Lackhoney Looks Carefully at What Matters Most
Lackhoney Looks Carefully at What Matters Most

Late one January morning, it feels more like dusk as a cold drizzle chases people off the street and into a Hillsboro Village coffee shop. Regardless of the dreary weather, Aly Lakhani’s eyes are bright and his voice is spirited as he fields my questions about his creative process.

“I think in the moment of creativity, you just have to be unbridled and pursue whatever idea is on the table,” says the 21-year-old MC, setting down his mug. “And then I think the day-after listen is really key. That’s when you go back in and say, ‘OK, what does this really sound like? I tried this weird thing — I tried whispering on this song, is that cool?’ Different things like that. [On] a lot of those day-after things, I’ll be like, ‘Nah, it’s not happening.’ ”

Lakhani, who records and performs as Lackhoney, is kicking off his final semester as an undergrad at Vanderbilt. He’s been making music only since the end of high school, but he’s been steadily ramping up his activity: 2019 was his busiest year yet, in which he released 18 solo singles and a collaborative EP called Sticky with fellow local rapper Count Draco.

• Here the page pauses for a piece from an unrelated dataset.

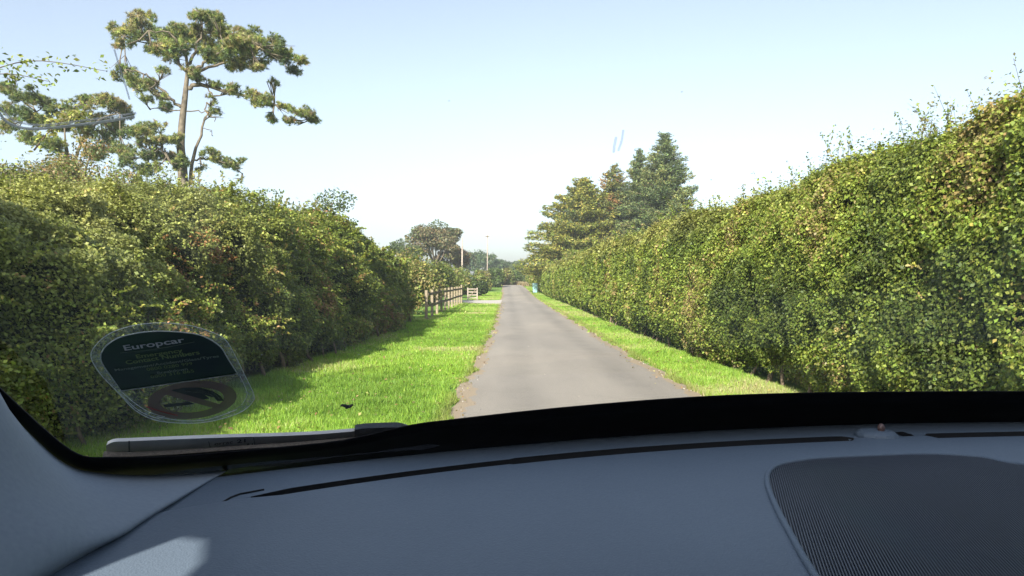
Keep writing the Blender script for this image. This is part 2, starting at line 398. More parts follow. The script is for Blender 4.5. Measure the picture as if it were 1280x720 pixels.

Lakhani does all the production work on his tracks himself, though he has a close relationship with his band The Hive. You’ll be able to see that in action when they play together at The High Watt on Thursday, their first time at the top of a bill after three years of playing shows together. 

“The most straightforward way I can describe our musical relationship is like Anderson .Paak and The Free Nationals,” Lakhani says of the pop star and rap ace and his backing band. “They both function as independent entities, but when they come together, it’s a different thing. So Anderson .Paak can work with other producers, do his own thing, whatever, but when he works with The Free Nationals, it’s a certain creative energy that comes out.”

The sound that Lakhani and his bandmates have brewed up is easy to love. While there’s plenty of bass in the beats, it’s rarely the biggest feature. The emphasis is on the rhythm playing a role in telling the story presented by the rhymes, whether that means pressing forward or circling around uneasily, as in the standout track “Skeletons.” That song looks at the damage that can be done to all kinds of relationships by the things we don’t want to talk about.

Conversations about race and culture inform Lakhani’s work in subtle but important ways. His mother is from Pakistan and his father is from India. Though his father’s job as an airline pilot meant that Lakhani and his family moved around quite a bit, Miami is the place he’s lived the longest, and he says that city feels like home. Though hip-hop is by far the biggest influence you hear in his tracks, you can detect traces of the Muslim spiritual music and Indian film music he grew up with. It’s important to Lakhani to be intentional with how he explores and expresses his heritage.

“I’m not always like, ‘I’m an Indian kid, here’s an Indian melody,’ ” he says. “But when it does come out, I think it’s trying to honor those roots and treat them with the nobility they deserve. It’s the immigrant story, right? It’s the people who come from a place to a new place and build roots where there was nothing. That deserves to be honored and respected.”

Lackhoney Looks Carefully at What Matters Most

Album art: Lackhoney, 'Sweets'

On Valentine’s Day, Lakhani & Co. will release their most ambitious project yet, an EP called Sweets and a companion short film of the same name. Sweets was inspired by Philadelphia rapper Tierra Whack’s Whack World, a collection of 15 outstanding one-minute tracks paired with a fantastically inventive narrative film released in 2018. Lakhani and filmmaker Trent Millspaugh wanted to see if they could condense the format even further. 

Lakhani achieved his original goal of writing and recording a dozen 30-second songs that both stand alone and fit together as a cohesive whole. When Millspaugh encountered production difficulties, the film side of the project changed course. The end result is an 11-minute documentary about Lackhoney and the Hive that punctuates candid interview segments with set pieces featuring tracks from the EP. 

The doc is a brief but fascinating look into Lakhani’s life and his view of building a hip-hop career in Nashville, a city that lacks the infrastructure to support its diverse array of rap talent. Once he graduates in May, he plans to move back to Miami for a few months and obtain his commercial pilot certifications, then return to Nashville and pick back up with The Hive. While he appreciates the collaborative sensibility he’s found here, Lakhani hasn’t yet decided whether Music City will be his home base permanently.

“Nashville is one of the places where I have found a community, [with people like] Tim Gent, Daisha McBride, Mike Floss,” he says. “I think my general take on it is, everybody should do what’s best for them. And for some people, that’s to live in Nashville and try to build a scene, and some people aren’t built for that.”